Lifestyle

In My Library: Ruby Shamir

In case your calendar didn’t tip you off, March is Women’s History Month.

It’s as good a time as any to consider the nation’s first ladies, who took what seemed a ceremonial role and ran with it.

Their stories are told in a delightful children’s book, “What’s the Big Deal About First Ladies” by Ruby Shamir, who worked at the White House for 3 ¹/₂ years under Hillary Clinton before leading Clinton’s Senate office.

Among her findings: Mary Todd Lincoln was a fervent abolitionist; Edith Wilson decoded messages from our allies during World War I, and chic Jackie Kennedy helped turn the White House into a living museum of the presidency.
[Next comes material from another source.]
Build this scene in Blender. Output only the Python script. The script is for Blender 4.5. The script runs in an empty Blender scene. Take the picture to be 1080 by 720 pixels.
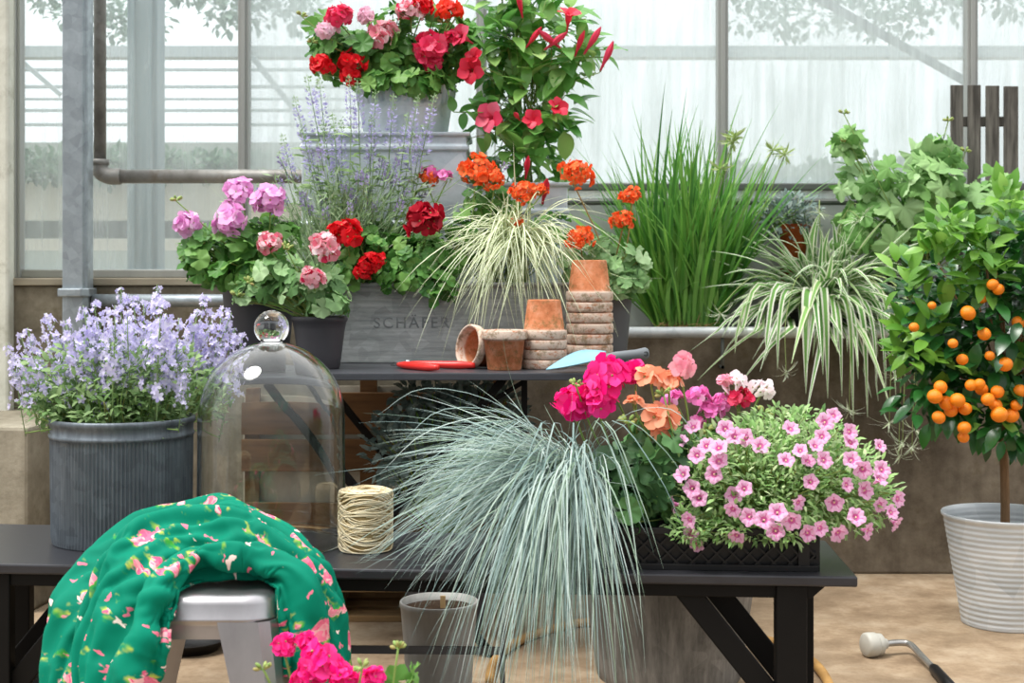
import bpy, math, random
import numpy as np
from mathutils import Matrix, Vector, noise as mnoise

PI = math.pi
SC = bpy.context.scene
COL = SC.collection
RNG = np.random.default_rng(7)
F = 1500.0          # focal length in pixels of the 1080 px wide frame
CX, HY, CAMH = 540.0, 290.0, 1.0


def P(px, py, Y):
    """the point at depth Y that the photograph shows at (px, py)"""
    return np.array([(px - CX) * Y / F, Y, CAMH - (py - HY) * Y / F])


def on_floor(px, py, z=0.0):
    Y = (CAMH - z) * F / (py - HY)
    return np.array([(px - CX) * Y / F, Y, z])


def unit(v):
    v = np.asarray(v, float)
    n = np.linalg.norm(v, axis=-1, keepdims=True)
    return v / np.maximum(n, 1e-9)


# ------------------------------------------------------------------ mesh collector
class MB:
    def __init__(self):
        self.V, self.Fs, self.M, self.n, self.UV = [], [], [], 0, None

    def add(self, v, f, m=0):
        v = np.asarray(v, float).reshape(-1, 3)
        o = self.n
        self.V.append(v)
        if np.isscalar(m):
            m = [m] * len(f)
        self.Fs.extend([tuple(int(i) + o for i in q) for q in f])
        self.M.extend(m)
        self.n += len(v)

    def inst(self, T, R, pos, scale):
        """copies of template T=(V,F,M) with frames R (N,3,3; columns x,y,z)"""
        v, f, m = T
        N = len(pos)
        scale = np.asarray(scale, float)
        if scale.ndim == 1:
            scale = np.repeat(scale[:, None], 3, 1)
        vv = v[None] * scale[:, None, :]
        vv = np.einsum('nij,nkj->nki', R, vv) + np.asarray(pos)[:, None, :]
        k = len(v)
        o = self.n
        self.V.append(vv.reshape(-1, 3))
        for i in range(N):
            b = o + i * k
            self.Fs.extend([tuple(j + b for j in q) for q in f])
            self.M.extend(m)
        self.n += N * k

    def mesh(self, name, mats, origin=(0, 0, 0), smooth=True):
        v = np.concatenate(self.V) - np.asarray(origin)
        me = bpy.data.meshes.new(name)
        lens = np.array([len(q) for q in self.Fs], dtype=np.int32)
        idx = np.fromiter((i for q in self.Fs for i in q), dtype=np.int32)
        me.vertices.add(len(v))
        me.vertices.foreach_set('co', v.astype(np.float32).ravel())
        me.loops.add(len(idx))
        me.loops.foreach_set('vertex_index', idx)
        me.polygons.add(len(lens))
        st = np.concatenate([[0], np.cumsum(lens)[:-1]]).astype(np.int32)
        me.polygons.foreach_set('loop_start', st)
        me.polygons.foreach_set('loop_total', lens)
        me.polygons.foreach_set('material_index', np.array(self.M, dtype=np.int32))
        me.polygons.foreach_set('use_smooth', np.full(len(lens), smooth, dtype=bool))
        if self.UV is not None:
            uv = me.uv_layers.new(name='UVMap')
            uv.data.foreach_set('uv', np.asarray(self.UV, dtype=np.float32)[idx].ravel())
        for mm in (mats if isinstance(mats, (list, tuple)) else [mats]):
            me.materials.append(mm)
        me.update()
        me.validate()
        return me


WM = {}     # world matrices of what has been placed


def thing(name, label, cat, loc, group=None):
    o = bpy.data.objects.new(name, None)
    o.empty_display_size = 0.05
    COL.objects.link(o)
    o.location = [float(x) for x in loc]
    WM[o.name] = Matrix.Translation([float(x) for x in loc])
    tag(o, label, cat, group)
    return o


def tag(o, label, cat, group=None, kind=None):
    if label:
        o['label'] = label
    if cat:
        o['category'] = cat
    if group:
        o['group'] = group
    if kind:
        o['kind'] = kind
    return o


def put(name, me, parent=None, W=None):
    o = bpy.data.objects.new(name, me)
    COL.objects.link(o)
    W = W or Matrix.Identity(4)
    if parent is not None:
        o.parent = parent
        o.matrix_parent_inverse = WM[parent.name].inverted()
    o.matrix_basis = W
    WM[o.name] = W
    return o


def part(name, mb, mats, parent, bevel=0, smooth=True, solid=0, label=None):
    """a mesh collected in world coordinates, hung under its thing"""
    org = np.array(WM[parent.name].translation) if parent is not None else np.concatenate(mb.V).mean(0)
    o = put(name, mb.mesh(name, mats, org, smooth), parent, Matrix.Translation(org.tolist()))
    mods(o, bevel, solid)
    if label:
        o['label'] = label
    return o


def mods(o, bevel=0, solid=0):
    if solid:
        m = o.modifiers.new('thick', 'SOLIDIFY')
        m.thickness = solid
        m.offset = 0
    if bevel:
        m = o.modifiers.new('edge', 'BEVEL')
        m.width = bevel
        m.segments = 2
        m.limit_method = 'ANGLE'
        m.angle_limit = math.radians(35)


def struct(name, mb, mats, bevel=0, smooth=False):
    o = part(name, mb, mats, None, bevel, smooth)
    o['kind'] = 'structure'
    return o


def rot_to(d, spin=0.0):
    """matrix that turns +Z to d"""
    q = Vector((0, 0, 1)).rotation_difference(Vector([float(x) for x in d]))
    return q.to_matrix().to_4x4() @ Matrix.Rotation(spin, 4, 'Z')


# ------------------------------------------------------------------ shapes
def box(mb, lo, hi, m=0, R=None, c=None):
    (x0, y0, z0), (x1, y1, z1) = lo, hi
    v = np.array([(x0, y0, z0), (x1, y0, z0), (x1, y1, z0), (x0, y1, z0),
                  (x0, y0, z1), (x1, y0, z1), (x1, y1, z1), (x0, y1, z1)], float)
    if R is not None:
        v = (v - c) @ np.asarray(R).T + c
    mb.add(v, [(0, 3, 2, 1), (4, 5, 6, 7), (0, 1, 5, 4), (1, 2, 6, 5), (2, 3, 7, 6), (3, 0, 4, 7)], m)


def bar(mb, a, b, w, d, up=(0, 0, 1), m=0):
    """square bar from a to b, w across, d along up"""
    a, b = np.asarray(a, float), np.asarray(b, float)
    t = unit(b - a)
    s = unit(np.cross(t, up))
    u = np.cross(s, t)
    v = [p + s * i * w / 2 + u * j * d / 2 for p in (a, b) for i, j in ((-1, -1), (1, -1), (1, 1), (-1, 1))]
    mb.add(v, [(3, 2, 1, 0), (4, 5, 6, 7), (0, 1, 5, 4), (1, 2, 6, 5), (2, 3, 7, 6), (3, 0, 4, 7)], m)


def prism(mb, pts, lo, hi, m=0, axis=2):
    """polygon pts (2D) extruded along an axis"""
    n = len(pts)
    def vv(p, h):
        q = list(p)
        q.insert(axis, h)
        return q
    v = [vv(p, lo) for p in pts] + [vv(p, hi) for p in pts]
    f = [tuple(range(n))[::-1], tuple(range(n, 2 * n))]
    f += [(i, (i + 1) % n, n + (i + 1) % n, n + i) for i in range(n)]
    mb.add(v, f, m)


def smooth_path(pts, k=6):
    pts = np.asarray(pts, float)
    n = len(pts)
    ext = np.vstack([2 * pts[0] - pts[1], pts, 2 * pts[-1] - pts[-2]])
    out = []
    for i in range(n - 1):
        p0, p1, p2, p3 = ext[i:i + 4]
        for s in range(k):
            t = s / k
            out.append(.5 * (2 * p1 + (p2 - p0) * t + (2 * p0 - 5 * p1 + 4 * p2 - p3) * t * t
                             + (3 * p1 - p0 - 3 * p2 + p3) * t ** 3))
    out.append(pts[-1])
    return np.array(out)


def tube(mb, pts, r, n=6, m=0, caps=True):
    pts = np.asarray(pts, float)
    k = len(pts)
    r = np.full(k, r, float) if np.isscalar(r) else np.asarray(r, float)
    t = unit(np.gradient(pts, axis=0))
    ref = np.array([0.31, 0.2, 0.93]) if abs(t[0][2]) < .9 else np.array([1, .1, 0.])
    s = unit(np.cross(t, ref))
    u = np.cross(t, s)
    a = np.arange(n) * 2 * PI / n
    v = pts[:, None] + r[:, None, None] * (s[:, None] * np.cos(a)[None, :, None] + u[:, None] * np.sin(a)[None, :, None])
    f = [(i * n + j, i * n + (j + 1) % n, (i + 1) * n + (j + 1) % n, (i + 1) * n + j)
         for i in range(k - 1) for j in range(n)]
    if caps:
        f += [tuple(range(n))[::-1], tuple((k - 1) * n + j for j in range(n))]
    mb.add(v, f, m)


def lathe(mb, prof, n=48, c=(0, 0, 0), m=0, A=None, rmod=None, mf=None):
    """revolve (r,z) around Z; A a 3x3 turn about c; mf(k) material per ring"""
    v, f, ms = [], [], []
    a = np.arange(n) * 2 * PI / n
    for k, (r, z) in enumerate(prof):
        rr = np.full(n, r) if rmod is None else r + rmod(a, k)
        v.append(np.stack([rr * np.cos(a), rr * np.sin(a), np.full(n, z)], 1))
    v = np.concatenate(v)
    for k in range(len(prof) - 1):
        for j in range(n):
            f.append((k * n + j, k * n + (j + 1) % n, (k + 1) * n + (j + 1) % n, (k + 1) * n + j))
            ms.append(m if mf is None else mf(k))
    if A is not None:
        v = v @ np.asarray(A).T
    mb.add(v + np.asarray(c), f, ms)


def ellipsoid(mb, c, r, nu=10, nv=7, m=0, A=None):
    prof = [(math.sin(PI * i / nv), -math.cos(PI * i / nv)) for i in range(nv + 1)]
    prof[0] = (1e-4, -1)
    prof[-1] = (1e-4, 1)
    t = MB()
    lathe(t, prof, nu)
    v = np.concatenate(t.V) * np.asarray(r)
    if A is not None:
        v = v @ np.asarray(A).T
    mb.add(v + np.asarray(c), t.Fs, m)


# ------------------------------------------------------------------ leaf and petal templates
def T_oval(W=.4, n=5, fold=.12, curl=.25, tip=1.0, belly=.45, wave=0.0, m=0, twist=0.0):
    """unit-long leaf along +y, its face to +z"""
    v, f = [], []
    for i in range(n + 1):
        t = i / n
        e = math.log(.5) / math.log(belly)
        w = W * .5 * max(0.0, math.sin(PI * (t ** e))) ** (.8 / tip) if 0 < t < 1 else (.02 * W if t == 0 else .01 * W)
        z = -curl * t * t
        wz = wave * math.sin(t * 9)
        v += [(-w, t, z + fold * w * 2 + wz), (0, t, z), (w, t, z + fold * w * 2 - wz)]
    for i in range(n):
        a = i * 3
        f += [(a, a + 1, a + 4, a + 3), (a + 1, a + 2, a + 5, a + 4)]
    return np.array(v), f, [m] * len(f)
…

Here are books about four other women whose courage and vision this New Yorker admires:

Mighty Be Our Powers by Leymah Gbowee

Gbowee is a Liberian peace activist, and her story is breathtaking. The brutal civil war turned her world upside down. Pregnant and starving, she survived a refugee camp and later escaped with her children from an abusive partner. She helped counsel former child soldiers and discovered the only way to stop the strife was for women to say, “Enough.”

Hold Nothing Back: Writings by Dorothy Day edited by Patrick Jordan

My sister suggested this book to me, and I loved it. Day was a writer and devout Catholic who called attention to poverty and tried to alleviate the suffering she saw. I’m not Catholic, but I was so moved by the rawness of her writing and her honesty about not living up to her ideals.

Living History by Hillary Rodham Clinton

This memoir, published in 2003, takes you from her earliest moments through her election to the Senate. I’ve always been floored by how she always musters the will to get up after she’s been knocked down. After health care failed in 1994, she worked with a Republican Congress to pass the Children’s Health Care Insurance Program.

My Beloved World by Sonia Sotomayor

The Supreme Court justice grew up in the same tough South Bronx neighborhood my in-laws came from, so I love reading her story. Her dad died when she was young and she had diabetes, but she overcame all that through intelligence and curiosity. She’s approachable, too: The minute you meet her, she’s welcoming.